Exercise instructions:
Starting at the first line of the listing below, retype each line up to and including the one that contains "COL = scene.collection". Leave pictures out.

Data shown:
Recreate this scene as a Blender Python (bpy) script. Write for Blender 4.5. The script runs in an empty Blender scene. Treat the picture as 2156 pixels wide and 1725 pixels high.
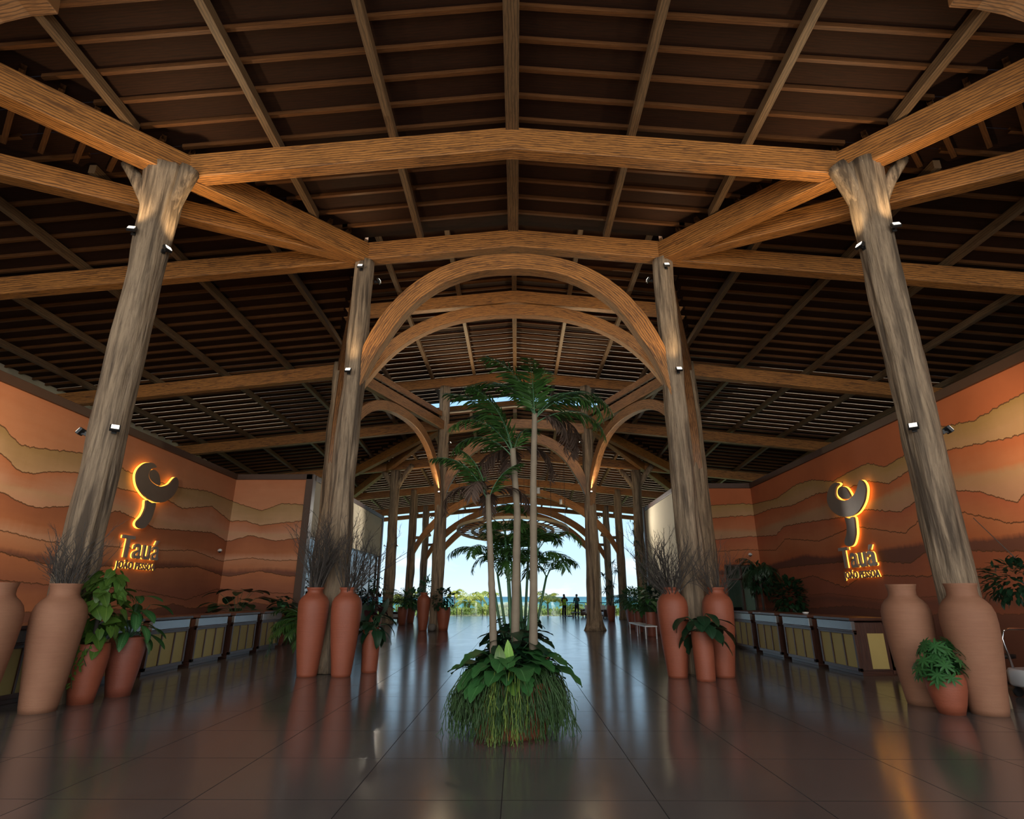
import bpy, bmesh, math, random
from math import sin, cos, pi, sqrt, atan2, radians
from mathutils import Vector, Matrix, noise
V = Vector
scene = bpy.context.scene
COL = scene.collection

# ---------------------------------------------------------------- camera
cam_d = bpy.data.cameras.new('camera'); cam = bpy.data.objects.new('camera', cam_d); COL.objects.link(cam)
cam_d.sensor_width = 36; cam_d.lens = 36*1201/2156; cam_d.clip_end = 60000; cam_d.clip_start = .05
cam.location = (.07, 0, 1.5)
cam.rotation_euler = (radians(90) + math.atan(394/1201), 0, radians(.453))
scene.camera = cam

# ---------------------------------------------------------------- world, sun, exposure
scene.view_settings.view_transform = 'Standard'; scene.view_settings.look = 'None'
scene.view_settings.gamma = 1; scene.view_settings.exposure = .15
SKY_FRONT = 1.25
w = bpy.data.worlds.new('sky'); scene.world = w; w.use_nodes = True
nt = w.node_tree; nt.nodes.clear()
def WN(t, **k):
    n = nt.nodes.new(t)
    for a, b in k.items(): setattr(n, a, b)
    return n
tc = WN('ShaderNodeTexCoord'); sep = WN('ShaderNodeSeparateXYZ'); nt.links.new(tc.outputs['Generated'], sep.inputs[0])
rz = WN('ShaderNodeValToRGB'); nt.links.new(sep.outputs['Z'], rz.inputs[0])
e = rz.color_ramp.elements; e[0].position = 0; e[0].color = (.66, .82, .90, 1); e[1].position = .9; e[1].color = (.16, .36, .80, 1)
k = e.new(.06); k.color = (.52, .75, .92, 1); k = e.new(.25); k.color = (.36, .62, .90, 1)
# thin clouds close to the horizon
mp = WN('ShaderNodeMapping'); mp.inputs['Scale'].default_value = (5, 5, 16); nt.links.new(tc.outputs['Generated'], mp.inputs[0])
cn = WN('ShaderNodeTexNoise'); cn.inputs['Scale'].default_value = 1.6; cn.inputs['Detail'].default_value = 6; nt.links.new(mp.outputs[0], cn.inputs[0])
cr = WN('ShaderNodeValToRGB'); cr.color_ramp.elements[0].position = .52; cr.color_ramp.elements[1].position = .72
nt.links.new(cn.outputs[0], cr.inputs[0])
hz = WN('ShaderNodeMapRange'); hz.inputs[1].default_value = .02; hz.inputs[2].default_value = .14; hz.inputs[3].default_value = .8; hz.inputs[4].default_value = 0
nt.links.new(sep.outputs['Z'], hz.inputs[0])
mm = WN('ShaderNodeMath', operation='MULTIPLY'); nt.links.new(cr.outputs[0], mm.inputs[0]); nt.links.new(hz.outputs[0], mm.inputs[1])
mx = WN('ShaderNodeMixRGB'); mx.inputs[2].default_value = (.9, .9, .93, 1)
nt.links.new(mm.outputs[0], mx.inputs[0]); nt.links.new(rz.outputs[0], mx.inputs[1])
# extra sky brightness and warmth added behind the entrance, sunward, to light the interior
mr = WN('ShaderNodeMapRange'); mr.inputs[1].default_value = -.9; mr.inputs[2].default_value = .2; mr.inputs[3].default_value = 4.0; mr.inputs[4].default_value = SKY_FRONT
nt.links.new(sep.outputs['Y'], mr.inputs[0])
tn = WN('ShaderNodeMapRange'); tn.inputs[1].default_value = -.6; tn.inputs[2].default_value = .1; tn.inputs[3].default_value = .75; tn.inputs[4].default_value = 0; nt.links.new(sep.outputs['Y'], tn.inputs[0])
mw = WN('ShaderNodeMixRGB'); mw.inputs[2].default_value = (.80, .74, .64, 1); nt.links.new(tn.outputs[0], mw.inputs[0]); nt.links.new(mx.outputs[0], mw.inputs[1])
bg = WN('ShaderNodeBackground'); wo = WN('ShaderNodeOutputWorld')
nt.links.new(mw.outputs[0], bg.inputs[0]); nt.links.new(mr.outputs[0], bg.inputs[1]); nt.links.new(bg.outputs[0], wo.inputs[0])
w.cycles.sampling_method = 'MANUAL'; w.cycles.sample_map_resolution = 512
sd = bpy.data.lights.new('sun', 'SUN'); sd.energy = 3.2; sd.angle = .01; sd.color = (1, .94, .82)
so = bpy.data.objects.new('sun', sd); COL.objects.link(so); so.rotation_euler = (radians(38), 0, radians(28))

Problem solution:
Recreate this scene as a Blender Python (bpy) script. Write for Blender 4.5. The script runs in an empty Blender scene. Treat the picture as 2156 pixels wide and 1725 pixels high.
import bpy, bmesh, math, random
from math import sin, cos, pi, sqrt, atan2, radians
from mathutils import Vector, Matrix, noise
V = Vector
scene = bpy.context.scene
COL = scene.collection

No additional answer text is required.